Tema comune a entrambi i film (presentati ambedue nella sezione Encounters) è quindi il desiderio, e il ruolo del cinema nei suoi riguardi. Se Piñeiro offre la scrittura cinematografica come anello ulteriore in una catena umana animata dall’impossibilità di sottrarsi a un desiderio che, senza mai diventare trascendente, si fa cornice storica ineludibile dell’agire dell’uomo, Gil come si è visto offre allo spettatore una lettura allegorica, all’interno di un quadro drammaturgico più convenzionale.
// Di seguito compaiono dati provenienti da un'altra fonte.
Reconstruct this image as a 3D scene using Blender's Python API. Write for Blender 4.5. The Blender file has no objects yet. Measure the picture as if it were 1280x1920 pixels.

Ciò che mi preme sottolineare, tuttavia, è come anche Mãos no fogo parta da una riduzione preliminare. Il film racchiude la messinscena in un orizzonte culturale autosufficiente: quello della cultura portoghese, di cui Gil (che non a caso ha alle spalle studi filologici) orgogliosamente riafferma il carattere contemporaneamente specifico (in termini geografici, linguistici, storici) e universale. In entrambi i casi, quindi, lo spazio letterario serve ai registi a ridurre inizialmente il campo (questo, credo, intende Piñeiro quando dichiara di essere ‘contro l’immaginazione’) per poi, paradossalmente, riaprire al cinema uno spazio di manovra, di indagine, e da ultimo di centralità nel paradima mediale contemporaneo. Così, in Tú me abrasas, lo scarto iniziale verso il frammento, il piccolo gesto umano, finisce per accamparsi come riflessione universale sul desiderio, sullo sfondo di una dimensione ecologica quasi cosmica. In Mãos no fogo il carattere di adattamento letterario permette a Gil di spaziare, slegarsi dai laccioli di tratteggiare un’opposizione tra artificio e leggerezza, e così facendo riaffermare il cinema come strumento di libertà e spontaneità. In entrambi i casi abbiamo a che fare con strategie di messa in quadro che, partendo dai margini, provano ad arginare l’esplosione spiraliforme dell’immaginario contemporaneo. A volte, per riprendere le fila del discorso bisogna concentrare lo sguardo.